| >everything they needed to farm and live comfortably We discovered long ago that farmers in Brazil have much much lower standards for "live comfortably", because they don't have first world neighbors swimming in a first world life. Most people aren't aware that Bernie (once again back at Vermont, heh) was/is (I'm sure he still is, but definitely hides it for obvious reasons) an ardent supporter of tariffs. Knee cap the Brazilian farmers so American farmers can charge more and "live comfortably". Which is nice, but ultimately is just nationalistic hypocrisy. People are forced to pay more for food so that they can artificially hold up farmers in the US. That might feel good, but on a humanitarian level, it's crippling to Brazilian farmers who are just as human as American ones. Export the economic loss to poorer countries...how first world Well, ok so we can erase the hypocrisy and flatten the global economic terrain. But then we are all living like the farmers in Brazil, an upgrade for many billions and a massive downgrade for maybe a billion. Very noble, but good luck getting anyone in the first world to actually vote for that. |
But you are also right, the people with power aren't ever going to vote for that.

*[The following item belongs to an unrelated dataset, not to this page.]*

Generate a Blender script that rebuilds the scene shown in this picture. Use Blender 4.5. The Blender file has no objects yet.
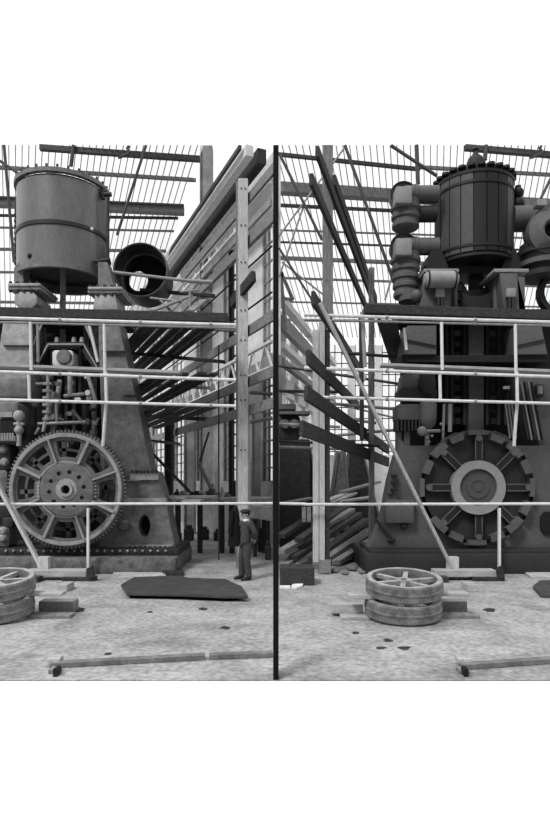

So I focus on my scale. I'm not here to change the world, I'm not here to run a campaign to change the world. I help a few dozen people, I talk about it openly but don't judge others for disagreeing.
And over time, people sometimes decide to get involved in their communities. I stopped charging rent because I read about someone else stopping charging rent. N-count of 2, but maybe someone will read what I did and stop charging rent and we'll go to n-count 3.